The quality of service provided to low-cost passengers has so far "violated human dignity”, Gergely Gulyás, the head of the Prime Minister's Office, stressed during the handover ceremony, quoted by MTI. Budapest has become an important aviation hub in Europe and deserves more, said the Minister.
Early last year the government informed Budapest Airport Ltd. that as of January 1, 2020 the use of the low-cost “container terminal” would be banned by decree, unless the private operator takes urgent steps to remedy the problem. The ultimatum was heeded.
Built in half a year on the site of the previously planned 2C terminal, the one-storey building with heating and cooling boasts a seating and waiting area with food and beverage shopping facilities, three large-capacity bathrooms and a smoking terrace. Moreover, passengers will not have to walk 15 minutes to their aircraft, as airport buses will transport them.
Parallel with the operation of the new low-cost terminal, the demolition of the old building will begin immediately to allow further expansion of the facility. The area will be expanded to 11,500 square meters and two additional pedestrian and six bus gates will be built next to the existing 6 gates. The total cost of the investment is HUF 8.3 billion and it is covered exclusively by Budapest Airport.
Balázs Fürjes, State secretary responsible for the development of Budapest, said, quoted by MTI, that the new building should have been under construction for eight years. The plan was hampered by the airport’s privatization process which Balázs Fürjes described as one of the most irrelevant privatization steps of the last thirty years in Hungary. He conceded that the airport operator had made a $35 billion profit in the last two years, but reiterated that the figure could have been much higher if the state had retained control over the airport.
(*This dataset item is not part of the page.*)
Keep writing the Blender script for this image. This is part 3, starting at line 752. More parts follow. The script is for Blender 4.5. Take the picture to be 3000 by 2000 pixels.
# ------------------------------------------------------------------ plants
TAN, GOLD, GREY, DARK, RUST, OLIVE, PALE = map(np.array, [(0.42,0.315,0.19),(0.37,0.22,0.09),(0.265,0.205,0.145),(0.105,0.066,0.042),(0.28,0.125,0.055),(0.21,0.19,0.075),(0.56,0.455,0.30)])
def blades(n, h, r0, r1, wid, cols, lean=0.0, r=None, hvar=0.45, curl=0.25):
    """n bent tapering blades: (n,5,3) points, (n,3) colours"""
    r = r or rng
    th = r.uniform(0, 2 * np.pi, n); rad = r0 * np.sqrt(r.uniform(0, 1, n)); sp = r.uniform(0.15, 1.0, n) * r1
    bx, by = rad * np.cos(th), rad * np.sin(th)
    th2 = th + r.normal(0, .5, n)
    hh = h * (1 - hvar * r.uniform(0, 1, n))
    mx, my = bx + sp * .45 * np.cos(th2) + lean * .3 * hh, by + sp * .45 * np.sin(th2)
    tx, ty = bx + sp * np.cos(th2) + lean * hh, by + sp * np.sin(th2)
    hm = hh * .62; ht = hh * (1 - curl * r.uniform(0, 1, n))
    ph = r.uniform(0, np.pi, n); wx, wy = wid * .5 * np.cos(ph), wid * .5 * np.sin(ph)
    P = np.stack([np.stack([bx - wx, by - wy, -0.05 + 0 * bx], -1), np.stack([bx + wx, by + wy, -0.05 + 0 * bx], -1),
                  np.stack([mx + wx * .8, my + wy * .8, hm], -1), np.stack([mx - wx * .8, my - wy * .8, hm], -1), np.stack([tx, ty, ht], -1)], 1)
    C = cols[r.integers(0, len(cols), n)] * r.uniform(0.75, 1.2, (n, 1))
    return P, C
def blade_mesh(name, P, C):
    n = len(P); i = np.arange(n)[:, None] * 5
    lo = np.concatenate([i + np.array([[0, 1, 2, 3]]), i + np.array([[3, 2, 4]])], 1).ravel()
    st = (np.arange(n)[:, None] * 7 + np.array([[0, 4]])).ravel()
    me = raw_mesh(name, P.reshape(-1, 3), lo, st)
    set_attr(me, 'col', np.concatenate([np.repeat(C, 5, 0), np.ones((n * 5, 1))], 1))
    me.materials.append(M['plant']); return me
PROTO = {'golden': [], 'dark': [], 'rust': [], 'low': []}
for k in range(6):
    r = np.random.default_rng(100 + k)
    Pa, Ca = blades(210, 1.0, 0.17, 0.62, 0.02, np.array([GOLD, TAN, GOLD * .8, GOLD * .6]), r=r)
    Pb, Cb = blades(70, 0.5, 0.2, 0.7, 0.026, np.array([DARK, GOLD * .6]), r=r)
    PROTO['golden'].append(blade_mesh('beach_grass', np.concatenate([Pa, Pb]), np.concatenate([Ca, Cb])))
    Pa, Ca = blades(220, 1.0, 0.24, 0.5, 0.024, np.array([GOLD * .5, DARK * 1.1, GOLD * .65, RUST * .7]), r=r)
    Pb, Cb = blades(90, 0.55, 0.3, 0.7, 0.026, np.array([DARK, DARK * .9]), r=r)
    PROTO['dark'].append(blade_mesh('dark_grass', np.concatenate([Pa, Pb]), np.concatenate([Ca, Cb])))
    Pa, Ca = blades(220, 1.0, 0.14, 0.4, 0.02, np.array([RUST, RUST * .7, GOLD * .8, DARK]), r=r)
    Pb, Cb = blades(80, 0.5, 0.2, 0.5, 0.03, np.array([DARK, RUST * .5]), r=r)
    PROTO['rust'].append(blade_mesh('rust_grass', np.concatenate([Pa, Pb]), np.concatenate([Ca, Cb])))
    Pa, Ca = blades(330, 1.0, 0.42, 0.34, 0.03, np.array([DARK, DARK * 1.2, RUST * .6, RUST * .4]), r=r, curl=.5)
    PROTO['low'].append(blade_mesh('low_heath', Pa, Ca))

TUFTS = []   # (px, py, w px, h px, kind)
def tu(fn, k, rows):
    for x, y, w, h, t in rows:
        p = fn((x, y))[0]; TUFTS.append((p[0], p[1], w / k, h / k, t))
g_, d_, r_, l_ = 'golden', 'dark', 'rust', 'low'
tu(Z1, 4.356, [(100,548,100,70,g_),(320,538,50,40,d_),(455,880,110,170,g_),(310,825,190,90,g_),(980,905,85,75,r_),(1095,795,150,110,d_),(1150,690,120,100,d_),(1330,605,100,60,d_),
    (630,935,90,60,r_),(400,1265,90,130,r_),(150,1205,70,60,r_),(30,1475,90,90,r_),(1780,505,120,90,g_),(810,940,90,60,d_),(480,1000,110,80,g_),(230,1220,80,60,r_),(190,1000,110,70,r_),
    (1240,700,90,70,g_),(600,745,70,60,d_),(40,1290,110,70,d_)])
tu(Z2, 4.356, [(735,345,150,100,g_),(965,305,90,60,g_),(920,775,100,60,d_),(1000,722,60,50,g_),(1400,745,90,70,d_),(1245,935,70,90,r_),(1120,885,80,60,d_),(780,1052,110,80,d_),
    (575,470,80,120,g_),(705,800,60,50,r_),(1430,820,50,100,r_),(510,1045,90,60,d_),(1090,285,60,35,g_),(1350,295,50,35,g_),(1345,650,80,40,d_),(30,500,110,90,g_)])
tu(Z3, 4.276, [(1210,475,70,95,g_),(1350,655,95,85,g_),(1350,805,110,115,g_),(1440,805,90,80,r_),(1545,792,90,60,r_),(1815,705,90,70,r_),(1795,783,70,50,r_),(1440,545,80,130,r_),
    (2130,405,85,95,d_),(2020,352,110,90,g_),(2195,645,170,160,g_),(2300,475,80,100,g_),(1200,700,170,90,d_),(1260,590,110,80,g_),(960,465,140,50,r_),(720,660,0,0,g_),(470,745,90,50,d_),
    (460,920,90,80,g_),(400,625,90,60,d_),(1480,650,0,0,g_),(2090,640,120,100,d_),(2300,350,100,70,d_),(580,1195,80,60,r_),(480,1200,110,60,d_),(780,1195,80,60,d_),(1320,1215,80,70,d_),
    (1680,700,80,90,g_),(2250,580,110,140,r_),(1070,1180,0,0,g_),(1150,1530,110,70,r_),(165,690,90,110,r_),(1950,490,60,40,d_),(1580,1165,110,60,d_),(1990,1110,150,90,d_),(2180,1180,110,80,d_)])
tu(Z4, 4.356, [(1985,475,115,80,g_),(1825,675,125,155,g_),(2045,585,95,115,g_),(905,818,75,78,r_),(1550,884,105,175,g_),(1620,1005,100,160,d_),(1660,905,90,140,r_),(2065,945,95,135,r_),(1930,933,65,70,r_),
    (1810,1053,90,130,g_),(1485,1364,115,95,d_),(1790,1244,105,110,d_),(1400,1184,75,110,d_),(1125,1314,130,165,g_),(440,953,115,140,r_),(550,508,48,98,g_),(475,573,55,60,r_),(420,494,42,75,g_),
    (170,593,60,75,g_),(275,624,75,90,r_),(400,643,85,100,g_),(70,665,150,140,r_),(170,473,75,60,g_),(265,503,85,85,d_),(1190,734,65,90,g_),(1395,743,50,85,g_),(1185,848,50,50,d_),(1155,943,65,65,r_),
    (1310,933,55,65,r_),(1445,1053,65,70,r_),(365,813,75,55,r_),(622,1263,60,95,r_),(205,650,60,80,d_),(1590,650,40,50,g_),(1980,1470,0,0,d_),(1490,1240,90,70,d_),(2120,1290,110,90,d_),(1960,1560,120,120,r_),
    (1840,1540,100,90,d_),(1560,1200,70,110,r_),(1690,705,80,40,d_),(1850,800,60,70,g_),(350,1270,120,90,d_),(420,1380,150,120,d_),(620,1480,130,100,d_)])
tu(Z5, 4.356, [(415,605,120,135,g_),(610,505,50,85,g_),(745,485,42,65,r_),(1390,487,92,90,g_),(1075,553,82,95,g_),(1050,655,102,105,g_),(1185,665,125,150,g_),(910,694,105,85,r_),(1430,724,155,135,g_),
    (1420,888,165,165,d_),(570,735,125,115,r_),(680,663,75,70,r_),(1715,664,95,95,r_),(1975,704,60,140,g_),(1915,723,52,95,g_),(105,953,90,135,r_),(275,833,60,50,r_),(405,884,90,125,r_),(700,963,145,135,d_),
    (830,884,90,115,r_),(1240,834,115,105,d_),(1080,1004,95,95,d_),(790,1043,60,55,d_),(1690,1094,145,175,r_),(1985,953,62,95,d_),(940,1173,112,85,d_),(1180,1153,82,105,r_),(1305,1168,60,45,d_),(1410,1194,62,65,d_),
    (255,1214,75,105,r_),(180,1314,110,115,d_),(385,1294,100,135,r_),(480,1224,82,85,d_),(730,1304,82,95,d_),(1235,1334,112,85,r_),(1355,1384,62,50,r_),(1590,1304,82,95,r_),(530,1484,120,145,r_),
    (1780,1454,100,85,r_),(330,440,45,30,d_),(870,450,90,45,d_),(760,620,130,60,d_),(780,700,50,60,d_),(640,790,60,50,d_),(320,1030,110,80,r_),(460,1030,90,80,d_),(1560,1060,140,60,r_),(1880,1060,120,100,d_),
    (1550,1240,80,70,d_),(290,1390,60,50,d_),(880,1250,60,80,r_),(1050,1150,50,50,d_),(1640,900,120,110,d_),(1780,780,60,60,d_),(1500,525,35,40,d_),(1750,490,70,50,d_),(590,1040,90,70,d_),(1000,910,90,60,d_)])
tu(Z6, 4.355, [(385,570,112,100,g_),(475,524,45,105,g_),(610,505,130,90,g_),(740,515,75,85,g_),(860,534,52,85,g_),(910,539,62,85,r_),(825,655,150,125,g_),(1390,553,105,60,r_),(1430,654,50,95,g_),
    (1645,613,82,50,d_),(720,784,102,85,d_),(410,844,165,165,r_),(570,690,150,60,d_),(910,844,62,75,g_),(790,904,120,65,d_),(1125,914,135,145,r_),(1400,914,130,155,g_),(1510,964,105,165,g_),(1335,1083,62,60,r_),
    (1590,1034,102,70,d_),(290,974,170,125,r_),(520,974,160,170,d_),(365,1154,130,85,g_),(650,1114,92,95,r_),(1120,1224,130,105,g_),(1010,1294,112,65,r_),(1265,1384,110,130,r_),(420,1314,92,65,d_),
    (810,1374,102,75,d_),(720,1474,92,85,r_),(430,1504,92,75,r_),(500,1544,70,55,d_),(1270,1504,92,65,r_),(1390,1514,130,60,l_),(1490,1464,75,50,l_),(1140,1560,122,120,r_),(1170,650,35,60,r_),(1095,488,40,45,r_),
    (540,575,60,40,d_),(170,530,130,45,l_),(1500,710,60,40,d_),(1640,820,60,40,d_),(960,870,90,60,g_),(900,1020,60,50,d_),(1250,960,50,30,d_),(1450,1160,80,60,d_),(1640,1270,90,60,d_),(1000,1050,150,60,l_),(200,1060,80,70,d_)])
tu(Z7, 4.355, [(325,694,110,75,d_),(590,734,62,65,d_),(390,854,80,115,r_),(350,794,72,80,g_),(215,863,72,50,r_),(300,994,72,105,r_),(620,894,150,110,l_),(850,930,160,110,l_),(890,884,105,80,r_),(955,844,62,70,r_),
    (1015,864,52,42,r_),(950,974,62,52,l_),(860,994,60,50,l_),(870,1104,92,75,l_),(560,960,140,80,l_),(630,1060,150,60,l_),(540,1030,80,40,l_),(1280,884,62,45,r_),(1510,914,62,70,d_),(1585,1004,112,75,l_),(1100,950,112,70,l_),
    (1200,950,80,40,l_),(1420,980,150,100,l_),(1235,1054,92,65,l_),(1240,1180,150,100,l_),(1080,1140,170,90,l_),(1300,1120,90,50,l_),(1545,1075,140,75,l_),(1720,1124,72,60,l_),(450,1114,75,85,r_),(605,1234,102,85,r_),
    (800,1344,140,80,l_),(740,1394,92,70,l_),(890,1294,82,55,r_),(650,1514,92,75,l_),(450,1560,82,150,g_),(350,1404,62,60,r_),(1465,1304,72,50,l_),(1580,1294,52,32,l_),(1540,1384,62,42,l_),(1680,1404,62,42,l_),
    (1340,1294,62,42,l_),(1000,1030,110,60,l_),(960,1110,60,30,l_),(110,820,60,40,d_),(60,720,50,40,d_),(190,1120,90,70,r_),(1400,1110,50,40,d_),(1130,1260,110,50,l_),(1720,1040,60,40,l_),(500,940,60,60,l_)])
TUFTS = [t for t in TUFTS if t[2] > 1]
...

A consortium around AviAlliance acquired a 75 per cent stake of the airport in 2007 and in 2011 bought the remaining shares from the Hungarian state.
For the first time in its history, more than 16 million passengers used Ferenc Liszt International Airport in 2019, the operator proudly announced on its page. Budapest Airport welcomed 33 new flights in the course of the year and handled 135 000 tons of cargo. The number of landings and takeoffs exceeded 122 000.